Tra l’altro, mi ha colpito  la forte presenza della geometria nel film. Dal taglio di capelli a spazzola dell’ex pilota, alle casetta afghane, alle inquadrature per sganciare le bombe (oh, ma qualcuno che mette la benzina e le bombe nei droni, e da dove partivano. questo non lo ho visto, se c’ero dormivo, forse), ai quartieri dei militari in Las Vegas, sembravano le casette del gioco SIMS1, tutte in fila, tutte uguali, e anche la moglie del protagonista, Molly, sembrava una Barbie.
Impatto empatico pari a zero.Io, magari per voi tantissimo.
Mah!

noticine su IL CASO SPOTLIGHT

Non dirò nulla della colonna sonora perchè non la ricordo.
Vuole dire che non si staccava dal film. Non strideva, e non brillava di luce  propria, quindi si amalgamava. Mi capita assai di rado, di distinguerla dal filme ricordarla a parte.
spotlightLa vicenda è nota, in quanto realmente accaduta. Il gruppo Spotlight, che al Boston Globe si occupava di approfondimenti di notizie delicate,  viene incaricato di andare a fondo su quella di un caso di pedofilia.

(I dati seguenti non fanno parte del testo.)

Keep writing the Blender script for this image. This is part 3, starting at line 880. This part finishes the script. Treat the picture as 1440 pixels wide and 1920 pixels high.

Le indagini si allargano a macchia d’olio, i prelati interessati  sono moltissimi, e la Chiesa ha fatto di tutto per mettere a tacere le cose, facendo trattative private con le parti lese, trasferendo i preti etc.
I giornalisti vincono le resistenze della città omertosa – non vedo non sento non parlo – riuscendo a ricostruire il sistema che ha interessato più di 1000 ragazzini e ragazzine, e un’ottantina di preti.

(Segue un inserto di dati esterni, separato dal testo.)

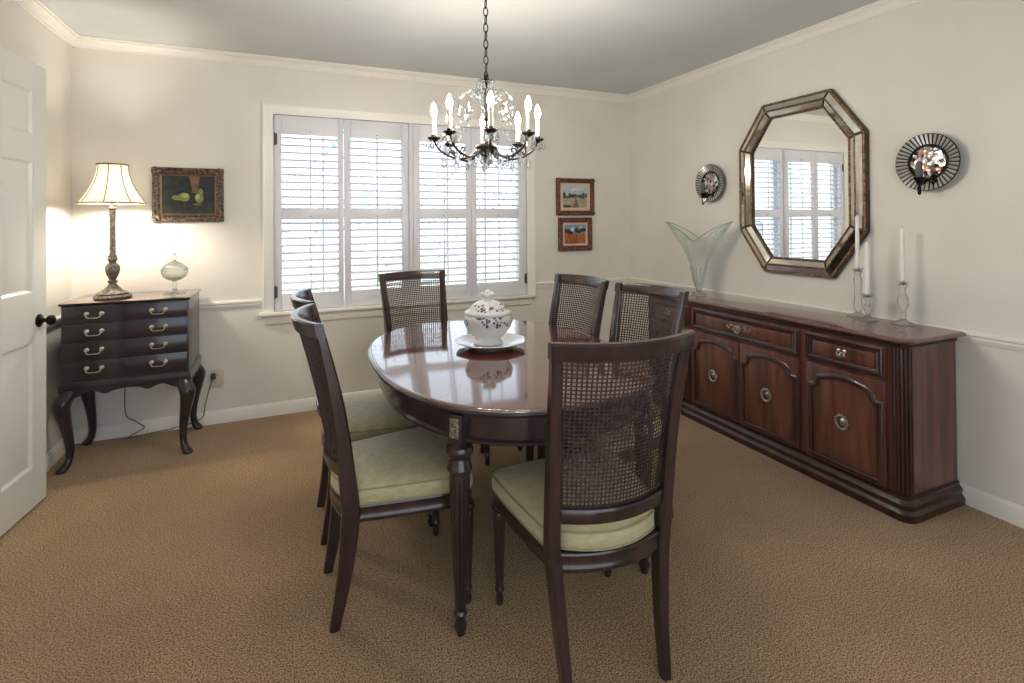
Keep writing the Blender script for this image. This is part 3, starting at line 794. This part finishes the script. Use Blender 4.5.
def cup(h): return [(.013,h-.034),(.020,h-.024),(.022,h-.012),(.027,h),(.023,h),(.017,h-.012),(.013,h-.017),(.002,h-.018)]
candlestick(2.765, 1.797, [(.012,.028),(.022,.045),(.024,.06),(.020,.08),(.019,.15),(.021,.20)]+cup(.258), 0, .258, .30, 'tallest crystal candlestick, a straight column nearest the mirror', 'white taper in the tallest candlestick, in front of the mirror edge', .052)
candlestick(2.705, 1.710, [(.012,.028),(.010,.04),(.018,.055),(.020,.066),(.014,.080),(.010,.09)]+cup(.137), 0, .137, .285, 'shortest crystal candlestick, set just in front of the tall one', 'white taper in the shortest candlestick, middle of the three', .046)
candlestick(2.765, 1.578, [(.012,.028),(.010,.04),(.017,.05),(.010,.062),(.014,.075),(.026,.10),(.027,.115),(.018,.14),(.011,.155),(.011,.168)]+cup(.212), 0, .212, .28, 'crystal candlestick with a ball stem nearest the end of the sideboard', 'white taper in the ball-stemmed candlestick, standing apart under the near sconce', .05)

# ------------------------------------------------------------------ octagonal mirror
mr = thing('wall_mirror', 'large octagonal mirror in a beaded mirror-strip frame above the sideboard', 'mirror', (XR-.002, 2.208, 1.513), D2(-90))
def octo(w, h, cx, cz): return [(-w/2, -h/2+cz), (-w/2+cx, -h/2), (w/2-cx, -h/2), (w/2, -h/2+cz), (w/2, h/2-cz), (w/2-cx, h/2), (-w/2+cx, h/2), (-w/2, h/2-cz)]
OUT = octo(.842, 1.078, .193, .268)
def inset(P, d):
    n = len(P); res = []
    for i in range(n):
        p0, p1, p2 = Vector(P[i-1]), Vector(P[i]), Vector(P[(i+1) % n])
        a = (p1-p0).normalized(); b_ = (p2-p1).normalized(); na, nb = Vector((-a.y, a.x)), Vector((-b_.y, b_.x)); m_ = (na+nb).normalized()
        res.append(tuple(p1+m_*(d/m_.dot(na))))
    return res
def ring8(d, y): return [(x, -y, z) for x, z in inset(OUT, d)]
bm = new(); loft(bm, [ring8(0, 0), ring8(0, .030), ring8(.006, .034), ring8(.100, .020), ring8(.100, 0)]); obj('frame', bm, noise_col(mat('dark mirror backing', srgb(70,54,44), .5), srgb(50,38,32), srgb(92,72,58), nscale=30), mr, 20)
bm = new()
for d0, y0, d1, y1 in ((.016,.0345,.046,.044),(.058,.040,.086,.027)):
    A, B_ = ring8(d0, y0), ring8(d1, y1)
    A2, B2 = ring8(d0, y0-.004), ring8(d1, y1-.004)
    for i in range(8):
        k = (i+1) % 8; e = .02
        q = [Vector(A[i]).lerp(Vector(A[k]), e), Vector(A[i]).lerp(Vector(A[k]), 1-e), Vector(B_[i]).lerp(Vector(B_[k]), 1-e), Vector(B_[i]).lerp(Vector(B_[k]), e)]
        q2 = [Vector(A2[i]).lerp(Vector(A2[k]), e), Vector(A2[i]).lerp(Vector(A2[k]), 1-e), Vector(B2[i]).lerp(Vector(B2[k]), 1-e), Vector(B2[i]).lerp(Vector(B2[k]), e)]
        loft(bm, [q2, q])
obj('mirror_strips', bm, M['mirror_old'], mr, 20)
for d, y, r in ((.007,.034,.0065),(.052,.043,.0052),(.093,.026,.0052)):
    bm = new(); R8 = [Vector(p) for p in ring8(d, y)]
    for i in range(8):
        a, b_ = R8[i], R8[(i+1) % 8]; n = int((b_-a).length/.017)
        rr = []; pp = []
        for s in range(n*4+1):
            pp.append(a.lerp(b_, s/(n*4))); rr.append(r*(.72+.28*abs(math.sin(PI*s/4))))
        tube(bm, pp, rr, 8)
    obj('beading', bm, M['gold'], mr, 60)
bm = new(); loft(bm, [ring8(.096, .010), ring8(.096, .0135)]); obj('glass', bm, M['mirror'], mr)

# ------------------------------------------------------------------ mirrored wall sconces
def sconce_master(label):
    t = thing('wall_sconce', label, 'sconce', (0,0,0), D2(-90), 'mosaic mirror sconces beside the mirror')
    R = Matrix.Rotation(PI/2, 3, 'X')
    bm = new(); lathe(bm, [(.02,0),(.07,.002),(.085,.006),(.122,.020),(.129,.024),(.131,.027),(.127,.029),(.112,.024),(.080,.013),(.02,.010)], 48, (0,0,0), R); obj('back_dish', bm, M['bronze'], t)
    bm = new()
    for k in range(40):
        a = 2*PI*k/40; da = 2*PI/40*.34
        pr = []
        for r, y in ((.083,.0165),(.128,.0310)):
            pr.append([(r*math.cos(a-da), -y, r*math.sin(a-da)), (r*math.cos(a), -y-.004, r*math.sin(a)), (r*math.cos(a+da), -y, r*math.sin(a+da)), (r*math.cos(a), -y+.006, r*math.sin(a))])
        loft(bm, pr)
    obj('mirror_petals', bm, M['petal'], t, 10)
    bm = new(); lathe(bm, [(.001,.0205),(.04,.0195),(.070,.0165),(.074,.013),(.074,.008),(.001,.008)], 40, (0,0,0), R); obj('mosaic_centre', bm, M['mosaic'], t)
    bm = new(); ring = [(.078*math.cos(2*PI*i/60), -.0165, .078*math.sin(2*PI*i/60)) for i in range(60)]
    tube(bm, ring, [.0052*(.7+.3*(i % 2)) for i in range(60)], 8, closed=True); obj('beaded_ring', bm, M['bronze'], t, 60)
    bm = new()
    tube(bm, smoothpath([(0,-.015,-.085),(0,-.035,-.088),(0,-.060,-.100),(0,-.078,-.094),(0,-.085,-.078)], 5), .005, 8)
    for s in (-1, 1):
        tube(bm, smoothpath([(0,-.02,-.086),(s*.02,-.026,-.078),(s*.034,-.026,-.088),(s*.026,-.026,-.098),(s*.016,-.026,-.092)], 5), .004, 6)
        lathe(bm, [(.001,-.008),(.008,0),(.001,.008)], 8, (s*.036, -.024, -.084))
    tube(bm, [(0, -.085+.009*math.cos(2*PI*i/20), -.125+.022*math.sin(2*PI*i/20)) for i in range(20)], .0038, 8, closed=True)
    lathe(bm, [(.005,-.105),(.010,-.098),(.022,-.076),(.024,-.072),(.020,-.070),(.012,-.074),(.011,-.06),(.010,-.058)], 18, (0,-.085,0))
    obj('candle_arm', bm, M['black'], t)
    bm = new(); lathe(bm, [(.012,-.072),(.0135,-.068),(.0130,-.005),(.008,.001),(.001,.003)], 16, (0,-.085,0)); obj('candle', bm, M['grey_wax'], t)
    return t
s1 = sconce_master('round mosaic-mirror candle sconce on the bare wall above the candlesticks'); s1.location = (XR-.014, 1.497, 1.582); s1.scale = (1.06,1.0,1.06)
s2 = copy_tree(s1); s2.location = (XR-.014, 2.898, 1.578); s2['label'] = 'round mosaic-mirror candle sconce above the glass vase, between corner and mirror'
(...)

Il film, candidato a molti premi Oscar (miglior attore e attrice non protagonista, sceneggiatura, miglior film, regia, e credo basta, e basti) è senza dubbio da vedere e molto interessante, anche per chi non è giornalista, perchè mostra come si fa giornalismo, ovvero come si cercano le fonti, e le prove, si rispetti la privacy e le corse per non farsi soffiare le notizie dalle altre testate.
Il primo pensiero: Quando i giornalisti sono davvero utili.
Il secondo pensiero: Non è intervenuta alcuna forza politica, solo la direzione del Globe che voleva aumentare/mantenere il numero dei lettori e aveva spinto all’indagine.
Il terzo pensiero che forse doveva essere il primo: la notizia l’avevano sottomano anni e anni prima, un altro caso, ma l’avevano sottovalutata.
Dicevo il film è interessante, e coinvolgente, però lo stavo guardando io, che marginalmente conosco l’ambiente di chi scrive, io stessa nel mio piccolo scrivo qui e sul social e nello scrivere mi faccio delle domande:   è in grado di coinvolgere anche chi da questo ambiente è lontano, al di là del problema ripugnante emerso  nella Chiesa?
Perchè questo non è un film sulla pedofilia, è un film sul giornalismo.
Certo, le emozioni che spingono il gruppo Spotlight sono abbastanza contagiose, forse alla storia manca quel pizzico che fa film,  che rende i protagonisti un po’ più eroi agli occhi dei non addetti ai lavori… ovvero qualcuno che contrasti i giornalisti, li minacci, li diffidi.
Tipo, Rezendes è al telefono e la telefonata si interrompe bruscamente, e bussano alla sua porta di casa. Brrr… che arrivi la nominata pallottola, che entri qualcuno che lo fa nero? Chiede chi è, L’arcivescovo di Canterbury, risponde la voce del capo redattore Bradlee che entra con una pizza.
E comunque, per me che amo i puzzle, è un bel film.